Raszynianka zrobiła jednak coś, o czym nikt nawet nie myślał. Okazało się bowiem, że Świątek zmienia trenera! “Po 3 latach osiągania największych sukcesów w mojej karierze zdecydowaliśmy z trenerem Tomaszem Wiktorowskim o zakończeniu naszej współpracy. Chcę zacząć od podziękowań, bo to one są dziś dla mnie najważniejsze. Trener Wiktorowski dołączył do mojego zespołu przed 3 sezonami, gdy bardzo potrzebowałam zmian i świeżego podejścia. Jego doświadczenie, analityczne i strategiczne podejście oraz ogromna wiedza o tenisie sprawiły, że parę miesięcy później zaczęłam osiągać sukcesy, o których nawet nie marzyłam. Naszym celem było zostanie nr 1 na świecie i to trener pierwszy wypowiedział to na głos. Mierzyliśmy wysoko. Na każdy turniej jechaliśmy, żeby go wygrać i wraz z trenerme wygraliśmy kilkanaście turniejów w tym 4 Wielkie Szlemy” – napisała na swoim Instagramie.
Rozmowy już się toczą
Nie jest to jednak typowa sytuacja, w której zawodniczka zwalnia swojego szkoleniowca i jednostronnie rezygnuje z jego usług. Jak sama wcześniej wspomniała, decyzja została podjęta wspólnie. Wiktorowski był już zmęczony wycieńczającym trybem życia w tourze, w ciągłych rozjazdach po całym świecie bez chwili na odpoczynek. Teraz chce poświęcić więcej czasu swojej rodzinie i odetchnąć od pracy.

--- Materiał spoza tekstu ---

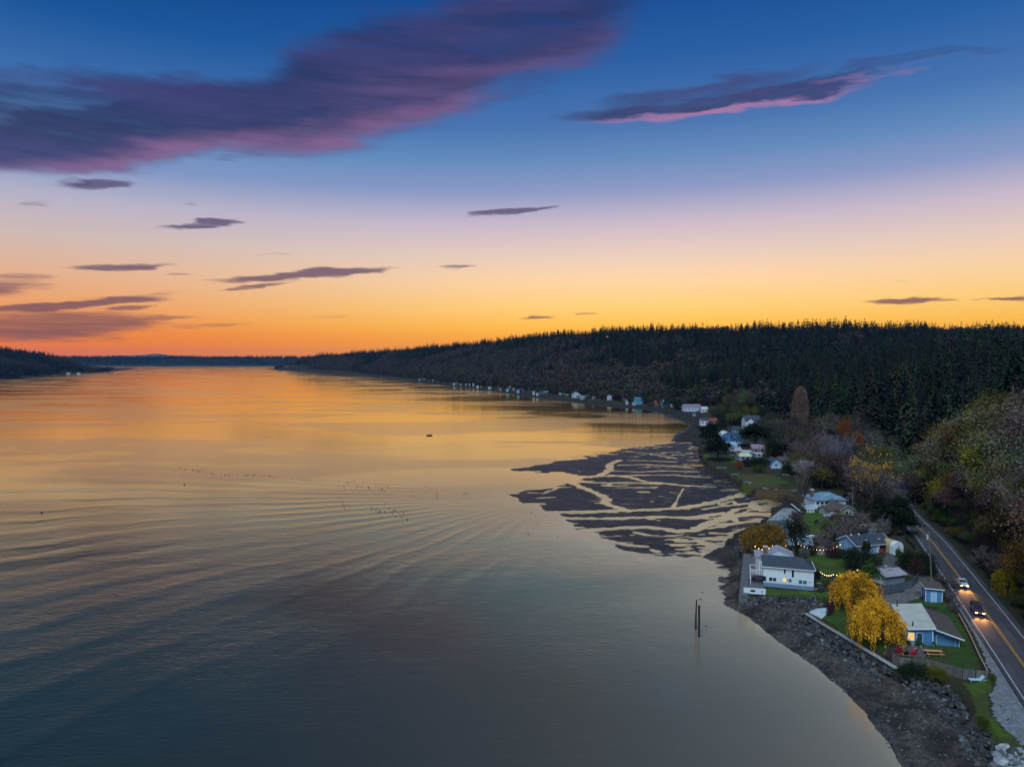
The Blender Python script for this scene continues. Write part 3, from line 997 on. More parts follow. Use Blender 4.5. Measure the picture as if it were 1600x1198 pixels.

Sama Świątek nie wyjaśniła natomiast, kto zastąpi Wiktorowksiego. “Daję sobie najbliższe tygodnie na rozpoczęcie współpracy z nowym trenerem. Toczą się już pierwsze rozmowy z trenerami zza granicy” – napisała raszynianka. Gdy decyzja zapadnie, sama poinformuje o swoim wyborze.